Information supplied:
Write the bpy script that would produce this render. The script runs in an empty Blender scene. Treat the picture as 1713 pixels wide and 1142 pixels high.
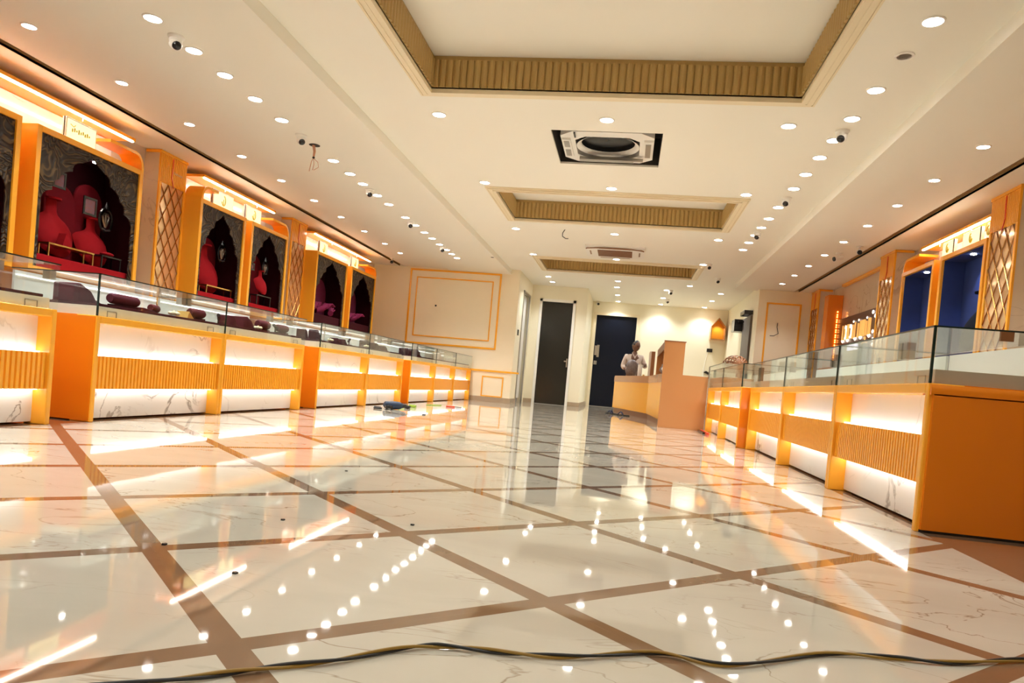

...

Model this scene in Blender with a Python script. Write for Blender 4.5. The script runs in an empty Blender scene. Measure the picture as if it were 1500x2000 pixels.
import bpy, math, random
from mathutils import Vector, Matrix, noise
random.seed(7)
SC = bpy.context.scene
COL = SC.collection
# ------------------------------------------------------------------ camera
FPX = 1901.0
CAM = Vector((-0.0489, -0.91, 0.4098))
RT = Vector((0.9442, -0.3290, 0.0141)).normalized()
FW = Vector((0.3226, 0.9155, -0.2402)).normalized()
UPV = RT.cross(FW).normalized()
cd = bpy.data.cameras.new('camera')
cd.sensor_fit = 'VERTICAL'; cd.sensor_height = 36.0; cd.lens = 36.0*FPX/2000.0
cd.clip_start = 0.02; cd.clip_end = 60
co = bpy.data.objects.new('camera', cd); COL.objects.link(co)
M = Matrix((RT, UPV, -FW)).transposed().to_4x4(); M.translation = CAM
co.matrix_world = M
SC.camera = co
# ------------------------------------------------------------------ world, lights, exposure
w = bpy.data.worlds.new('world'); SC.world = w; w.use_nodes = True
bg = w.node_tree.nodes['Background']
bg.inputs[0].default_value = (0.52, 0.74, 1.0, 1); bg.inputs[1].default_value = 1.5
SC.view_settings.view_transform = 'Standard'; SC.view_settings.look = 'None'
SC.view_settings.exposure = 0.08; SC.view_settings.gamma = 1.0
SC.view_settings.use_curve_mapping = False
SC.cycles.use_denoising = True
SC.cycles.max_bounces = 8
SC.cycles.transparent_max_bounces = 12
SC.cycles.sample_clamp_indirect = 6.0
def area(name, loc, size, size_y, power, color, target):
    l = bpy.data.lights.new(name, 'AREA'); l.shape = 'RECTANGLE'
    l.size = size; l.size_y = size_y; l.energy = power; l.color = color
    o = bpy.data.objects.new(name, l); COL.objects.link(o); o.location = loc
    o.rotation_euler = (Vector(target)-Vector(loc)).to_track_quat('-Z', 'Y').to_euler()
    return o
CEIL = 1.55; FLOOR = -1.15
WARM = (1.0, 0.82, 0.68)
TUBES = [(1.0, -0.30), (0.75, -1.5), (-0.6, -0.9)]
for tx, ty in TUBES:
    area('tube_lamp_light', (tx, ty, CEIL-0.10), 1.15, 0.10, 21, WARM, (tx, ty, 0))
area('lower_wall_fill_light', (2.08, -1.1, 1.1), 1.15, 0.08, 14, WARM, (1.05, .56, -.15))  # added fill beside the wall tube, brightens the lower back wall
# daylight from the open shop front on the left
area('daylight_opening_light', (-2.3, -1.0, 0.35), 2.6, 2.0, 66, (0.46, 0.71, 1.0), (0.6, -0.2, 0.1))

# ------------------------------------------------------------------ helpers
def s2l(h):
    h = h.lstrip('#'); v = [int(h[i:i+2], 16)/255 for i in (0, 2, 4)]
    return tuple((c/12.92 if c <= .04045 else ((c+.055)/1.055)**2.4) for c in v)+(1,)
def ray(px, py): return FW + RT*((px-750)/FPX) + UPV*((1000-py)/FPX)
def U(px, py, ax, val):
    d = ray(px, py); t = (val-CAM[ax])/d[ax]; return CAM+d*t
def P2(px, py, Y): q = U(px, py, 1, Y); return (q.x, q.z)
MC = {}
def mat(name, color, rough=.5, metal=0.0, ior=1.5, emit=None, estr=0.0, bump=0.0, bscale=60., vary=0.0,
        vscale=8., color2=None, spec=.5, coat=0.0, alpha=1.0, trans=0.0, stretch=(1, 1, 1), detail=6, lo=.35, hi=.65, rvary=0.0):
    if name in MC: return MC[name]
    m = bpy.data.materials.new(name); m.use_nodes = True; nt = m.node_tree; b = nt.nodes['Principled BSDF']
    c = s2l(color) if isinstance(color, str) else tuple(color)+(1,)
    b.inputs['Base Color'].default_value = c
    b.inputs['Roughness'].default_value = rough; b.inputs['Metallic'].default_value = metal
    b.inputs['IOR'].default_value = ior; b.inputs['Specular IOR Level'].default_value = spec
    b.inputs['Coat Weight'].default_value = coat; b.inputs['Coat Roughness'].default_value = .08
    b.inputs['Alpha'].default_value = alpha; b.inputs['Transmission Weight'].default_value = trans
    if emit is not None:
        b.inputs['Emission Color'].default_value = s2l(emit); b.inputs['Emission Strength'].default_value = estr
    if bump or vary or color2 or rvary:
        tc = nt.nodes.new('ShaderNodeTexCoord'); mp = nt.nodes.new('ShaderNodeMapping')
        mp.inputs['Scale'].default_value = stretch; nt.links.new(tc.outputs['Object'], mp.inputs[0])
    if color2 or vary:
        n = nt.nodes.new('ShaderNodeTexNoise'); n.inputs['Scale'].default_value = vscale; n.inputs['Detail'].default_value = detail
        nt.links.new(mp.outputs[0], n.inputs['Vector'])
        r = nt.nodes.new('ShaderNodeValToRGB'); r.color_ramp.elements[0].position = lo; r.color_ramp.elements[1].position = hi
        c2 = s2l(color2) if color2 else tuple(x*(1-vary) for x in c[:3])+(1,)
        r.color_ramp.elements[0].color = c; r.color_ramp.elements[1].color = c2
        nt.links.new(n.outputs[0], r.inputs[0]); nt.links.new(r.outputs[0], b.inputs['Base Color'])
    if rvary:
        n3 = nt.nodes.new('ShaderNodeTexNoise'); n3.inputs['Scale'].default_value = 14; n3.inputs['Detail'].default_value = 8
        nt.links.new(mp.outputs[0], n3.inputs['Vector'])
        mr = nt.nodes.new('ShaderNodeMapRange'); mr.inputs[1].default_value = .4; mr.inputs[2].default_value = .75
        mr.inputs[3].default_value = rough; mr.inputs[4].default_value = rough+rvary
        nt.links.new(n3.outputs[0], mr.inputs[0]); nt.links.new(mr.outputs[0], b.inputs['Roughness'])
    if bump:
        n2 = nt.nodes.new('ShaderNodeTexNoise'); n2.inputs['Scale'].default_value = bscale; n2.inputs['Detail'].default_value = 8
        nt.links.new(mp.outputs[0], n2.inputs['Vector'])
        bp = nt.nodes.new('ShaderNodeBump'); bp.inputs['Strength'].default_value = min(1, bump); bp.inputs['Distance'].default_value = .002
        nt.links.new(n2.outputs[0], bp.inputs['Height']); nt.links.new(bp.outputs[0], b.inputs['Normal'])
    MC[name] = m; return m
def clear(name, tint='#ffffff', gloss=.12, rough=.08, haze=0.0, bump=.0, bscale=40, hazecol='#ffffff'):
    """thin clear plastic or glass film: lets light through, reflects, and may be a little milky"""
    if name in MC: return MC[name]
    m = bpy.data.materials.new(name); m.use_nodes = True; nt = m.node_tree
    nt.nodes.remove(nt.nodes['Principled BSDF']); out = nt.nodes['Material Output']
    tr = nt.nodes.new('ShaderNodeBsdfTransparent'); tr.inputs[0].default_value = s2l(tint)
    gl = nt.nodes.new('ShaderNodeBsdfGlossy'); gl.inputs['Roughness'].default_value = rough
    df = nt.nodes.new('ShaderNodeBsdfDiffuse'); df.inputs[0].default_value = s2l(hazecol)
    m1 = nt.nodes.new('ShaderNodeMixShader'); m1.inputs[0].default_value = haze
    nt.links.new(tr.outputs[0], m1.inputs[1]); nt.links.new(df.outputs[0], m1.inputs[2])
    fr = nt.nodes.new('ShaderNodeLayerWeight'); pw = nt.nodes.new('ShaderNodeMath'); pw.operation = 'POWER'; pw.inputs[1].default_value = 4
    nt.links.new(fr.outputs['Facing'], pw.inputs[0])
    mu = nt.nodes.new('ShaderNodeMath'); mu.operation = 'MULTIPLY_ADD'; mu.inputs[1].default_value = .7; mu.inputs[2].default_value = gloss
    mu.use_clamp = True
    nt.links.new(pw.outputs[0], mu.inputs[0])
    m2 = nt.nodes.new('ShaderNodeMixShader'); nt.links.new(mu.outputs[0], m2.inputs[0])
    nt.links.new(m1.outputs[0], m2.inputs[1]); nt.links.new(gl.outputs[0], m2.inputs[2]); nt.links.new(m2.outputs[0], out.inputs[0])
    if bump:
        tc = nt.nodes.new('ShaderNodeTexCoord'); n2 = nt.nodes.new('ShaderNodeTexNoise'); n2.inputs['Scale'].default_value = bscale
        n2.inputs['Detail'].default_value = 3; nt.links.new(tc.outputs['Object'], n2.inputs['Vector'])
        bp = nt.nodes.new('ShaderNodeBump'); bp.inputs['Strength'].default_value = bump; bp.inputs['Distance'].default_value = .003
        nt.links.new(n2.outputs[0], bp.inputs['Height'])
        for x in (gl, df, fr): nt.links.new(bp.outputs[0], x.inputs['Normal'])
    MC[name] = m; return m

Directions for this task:
Gather every line from the entries above where the word "picture" appears, and copy them.

Solution:
Write the bpy script that would produce this render. The script runs in an empty Blender scene. Treat the picture as 1713 pixels wide and 1142 pixels high.
Model this scene in Blender with a Python script. Write for Blender 4.5. The script runs in an empty Blender scene. Measure the picture as if it were 1500x2000 pixels.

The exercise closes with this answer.